"Last summer I attended a month-long meditation retreat. We practiced meditation for as much as six or seven hours a day punctuated by occasional dharma talks from a meditation instructor. Every few days our teacher himself would come to discuss an aspect of spiritual view or practice and then we had a question-and-answer session. One day he gave a particularly incisive, inspiring talk on the importance of cultivating genuine compassion, which is so much more than just being all nice all the time. When you realize the nature of compassion, he said, you realize the nature of reality. You become enlightened. It was time for us — his senior students — to really go for it and devote ourselves to becoming enlightened for the benefit of all beings.
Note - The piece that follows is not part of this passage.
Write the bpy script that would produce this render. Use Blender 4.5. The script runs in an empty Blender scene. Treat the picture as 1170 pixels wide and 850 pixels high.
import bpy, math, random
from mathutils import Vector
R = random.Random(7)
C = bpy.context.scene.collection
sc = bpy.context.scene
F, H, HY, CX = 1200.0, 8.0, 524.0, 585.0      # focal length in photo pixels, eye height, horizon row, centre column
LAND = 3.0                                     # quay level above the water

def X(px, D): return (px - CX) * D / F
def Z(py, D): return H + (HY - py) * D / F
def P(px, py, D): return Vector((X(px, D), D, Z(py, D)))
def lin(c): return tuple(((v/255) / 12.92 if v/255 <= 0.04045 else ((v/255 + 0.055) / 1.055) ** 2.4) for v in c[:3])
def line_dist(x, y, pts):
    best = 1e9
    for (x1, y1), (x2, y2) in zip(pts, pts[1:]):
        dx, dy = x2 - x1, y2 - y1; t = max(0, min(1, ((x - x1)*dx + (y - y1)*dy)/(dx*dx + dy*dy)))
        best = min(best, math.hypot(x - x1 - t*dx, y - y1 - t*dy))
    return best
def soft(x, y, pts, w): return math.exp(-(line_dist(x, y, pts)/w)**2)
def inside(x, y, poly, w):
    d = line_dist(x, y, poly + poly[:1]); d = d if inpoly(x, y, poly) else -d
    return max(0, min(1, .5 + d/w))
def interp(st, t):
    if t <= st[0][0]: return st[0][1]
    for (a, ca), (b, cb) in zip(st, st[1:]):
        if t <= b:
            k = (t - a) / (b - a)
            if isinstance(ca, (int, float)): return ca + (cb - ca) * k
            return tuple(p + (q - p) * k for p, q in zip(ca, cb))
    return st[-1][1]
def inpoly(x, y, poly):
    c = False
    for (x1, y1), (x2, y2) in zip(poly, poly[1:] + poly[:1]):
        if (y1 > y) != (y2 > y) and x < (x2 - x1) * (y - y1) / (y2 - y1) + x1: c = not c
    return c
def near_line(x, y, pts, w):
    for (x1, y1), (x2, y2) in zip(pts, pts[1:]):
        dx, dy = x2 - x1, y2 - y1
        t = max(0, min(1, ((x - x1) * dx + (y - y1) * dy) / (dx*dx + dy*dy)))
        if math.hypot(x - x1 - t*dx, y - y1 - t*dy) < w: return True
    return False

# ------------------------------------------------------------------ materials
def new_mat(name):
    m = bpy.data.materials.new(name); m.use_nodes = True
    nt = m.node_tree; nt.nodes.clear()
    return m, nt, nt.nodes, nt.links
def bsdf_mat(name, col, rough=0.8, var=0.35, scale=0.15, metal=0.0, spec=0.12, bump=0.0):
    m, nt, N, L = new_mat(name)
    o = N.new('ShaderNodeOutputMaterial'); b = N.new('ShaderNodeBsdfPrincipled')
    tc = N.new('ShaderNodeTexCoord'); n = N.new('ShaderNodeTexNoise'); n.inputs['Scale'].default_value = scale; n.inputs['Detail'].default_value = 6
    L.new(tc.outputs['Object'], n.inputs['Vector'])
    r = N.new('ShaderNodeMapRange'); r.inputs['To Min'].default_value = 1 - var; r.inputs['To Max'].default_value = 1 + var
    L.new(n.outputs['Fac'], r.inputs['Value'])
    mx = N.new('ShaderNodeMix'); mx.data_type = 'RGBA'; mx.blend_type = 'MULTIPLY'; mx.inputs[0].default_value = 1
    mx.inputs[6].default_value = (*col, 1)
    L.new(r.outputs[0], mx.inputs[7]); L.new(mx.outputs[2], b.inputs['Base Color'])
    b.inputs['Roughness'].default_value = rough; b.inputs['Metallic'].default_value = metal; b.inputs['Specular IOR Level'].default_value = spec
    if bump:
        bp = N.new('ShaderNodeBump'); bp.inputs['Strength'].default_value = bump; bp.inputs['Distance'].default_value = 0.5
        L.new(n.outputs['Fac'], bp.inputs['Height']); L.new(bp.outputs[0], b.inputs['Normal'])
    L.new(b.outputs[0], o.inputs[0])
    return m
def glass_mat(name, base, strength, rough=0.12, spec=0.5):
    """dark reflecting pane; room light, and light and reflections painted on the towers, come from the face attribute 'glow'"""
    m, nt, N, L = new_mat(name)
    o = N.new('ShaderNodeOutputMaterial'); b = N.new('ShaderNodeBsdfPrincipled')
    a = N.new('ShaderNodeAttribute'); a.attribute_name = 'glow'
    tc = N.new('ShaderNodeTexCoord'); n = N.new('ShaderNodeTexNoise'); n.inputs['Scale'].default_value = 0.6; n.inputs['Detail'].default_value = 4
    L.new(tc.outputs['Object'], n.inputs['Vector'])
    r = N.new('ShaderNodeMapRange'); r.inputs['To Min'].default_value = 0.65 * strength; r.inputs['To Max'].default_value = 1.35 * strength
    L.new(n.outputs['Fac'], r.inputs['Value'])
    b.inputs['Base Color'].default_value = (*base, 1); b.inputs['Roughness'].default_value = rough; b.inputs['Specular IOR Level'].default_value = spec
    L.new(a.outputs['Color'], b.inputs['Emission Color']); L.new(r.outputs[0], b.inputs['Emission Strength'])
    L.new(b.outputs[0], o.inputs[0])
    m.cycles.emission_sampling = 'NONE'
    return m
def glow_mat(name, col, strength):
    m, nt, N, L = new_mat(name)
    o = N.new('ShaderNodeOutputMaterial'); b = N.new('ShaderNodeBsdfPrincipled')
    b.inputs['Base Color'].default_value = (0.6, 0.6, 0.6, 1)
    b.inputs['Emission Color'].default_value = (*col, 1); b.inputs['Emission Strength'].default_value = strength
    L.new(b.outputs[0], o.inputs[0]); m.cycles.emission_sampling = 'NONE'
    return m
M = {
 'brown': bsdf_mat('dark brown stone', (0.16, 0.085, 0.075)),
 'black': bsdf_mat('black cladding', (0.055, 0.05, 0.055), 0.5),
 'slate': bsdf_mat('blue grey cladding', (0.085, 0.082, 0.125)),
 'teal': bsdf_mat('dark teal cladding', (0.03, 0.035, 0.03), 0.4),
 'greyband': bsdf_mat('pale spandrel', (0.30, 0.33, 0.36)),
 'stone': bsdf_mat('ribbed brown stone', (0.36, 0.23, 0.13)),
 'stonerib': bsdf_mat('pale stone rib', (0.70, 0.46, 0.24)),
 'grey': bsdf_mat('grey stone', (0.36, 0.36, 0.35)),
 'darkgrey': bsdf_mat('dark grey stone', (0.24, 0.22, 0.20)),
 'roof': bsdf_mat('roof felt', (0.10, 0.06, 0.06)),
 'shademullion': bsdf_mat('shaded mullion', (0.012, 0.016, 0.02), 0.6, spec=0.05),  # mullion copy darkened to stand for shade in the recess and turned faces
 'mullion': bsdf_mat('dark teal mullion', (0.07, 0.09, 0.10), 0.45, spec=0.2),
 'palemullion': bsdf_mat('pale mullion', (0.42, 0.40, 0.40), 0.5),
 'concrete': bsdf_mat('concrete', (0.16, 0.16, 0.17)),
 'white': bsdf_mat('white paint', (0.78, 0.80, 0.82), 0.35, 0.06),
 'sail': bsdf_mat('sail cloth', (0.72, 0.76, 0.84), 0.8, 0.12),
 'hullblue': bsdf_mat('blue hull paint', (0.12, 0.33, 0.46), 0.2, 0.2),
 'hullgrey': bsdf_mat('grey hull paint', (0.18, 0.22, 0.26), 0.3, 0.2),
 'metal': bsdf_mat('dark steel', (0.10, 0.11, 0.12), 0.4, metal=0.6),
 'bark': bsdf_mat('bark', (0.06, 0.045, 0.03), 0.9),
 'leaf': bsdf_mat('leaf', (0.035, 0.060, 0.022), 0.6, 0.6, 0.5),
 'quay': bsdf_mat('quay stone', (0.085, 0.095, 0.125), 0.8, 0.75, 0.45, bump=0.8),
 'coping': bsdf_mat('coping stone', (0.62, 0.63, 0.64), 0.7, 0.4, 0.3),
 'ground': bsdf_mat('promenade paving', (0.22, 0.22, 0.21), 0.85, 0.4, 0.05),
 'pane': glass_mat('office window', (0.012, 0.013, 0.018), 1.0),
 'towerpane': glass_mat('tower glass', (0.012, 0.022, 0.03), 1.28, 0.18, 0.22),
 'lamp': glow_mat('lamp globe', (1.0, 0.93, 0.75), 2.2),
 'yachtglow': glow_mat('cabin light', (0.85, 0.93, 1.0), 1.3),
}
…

He discussed details of how to cultivate compassion and pitfalls we might look out for.

"I had already spent some years working on developing compassion, but I seemed to run into the same snag over and over — an inability to open myself to the suffering of others without just falling apart and either dissolving into tears or pretending I wasn't about to. When I practiced opening myself to my own suffering and the suffering of others, at a certain point it would become unbearable and all I could do was cry. When I thought of the people on the news or the fact of my parents' aging, or just the everyday suffering we all experience (losing lovers, failing at work, etc.), I couldn't help it, I would just sob.

"When it was time for questions, I decided I had to ask him if sobbing uncontrollably has a role in cultivating compassion. It just felt so destabilizing. Surely this couldn't be what the Buddha was recommending as the path to enlightenment or a helpful gift I could offer others. When it came to empathy and care for my fellow humans, wiping my nose on their sleeves did not seem like the best thing I could offer them. But then what?

"When I got up to go to the mic and ask my teacher this question, I could feel these very same tears stinging behind my eyeballs. Oh no, I thought, I'm going to cry when I ask him about crying. This is awful. But I have to do it. 'Sir,' I said, 'when I attempt to rouse compassion by acknowledging suffering, the more I let in the truth of suffering, the more likely I am to collapse in tears. Surely this isn't the intended result. How can I move past this?' He looked at me with such kindness and said, 'You know, some of the world's greatest meditators have cried a lot.'

"I've been thinking about his answer ever since. I've been conjuring images of the world's meditation masters and sages, such as the Buddha, Jesus, and Gandhi, and trying to picture them, not as implacable adepts who always knew what to do and say, but as human beings who cried — under the Bodhi Tree, atop the Mount of Olives, in a prison cell — for all of us. But then what? They didn't just wipe their eyes and return to their lives, hoping for the best. They gained something from their tears. They learned something from them. They weren't reduced to a weakened condition; they were made stronger by their tears and were left with a greater capacity for love, not less.

"As you recognize and admit your own strong emotions, you give yourself more inner space to accommodate them. You don't center on getting rid of pain and creating a situation where you'll never feel such pain again. (Much as you might wish never to feel it again.) Instead, you let these deep, painful emotions create the perfect circumstances for you to become a more truthful version of who you already are. One thing is guaranteed to arise from this self-discovery: enduring happiness. It is a wonderful truth that, buried in the muck and mire of that most devastating of emotional difficulties, a broken heart, is the possibility of freedom from suffering."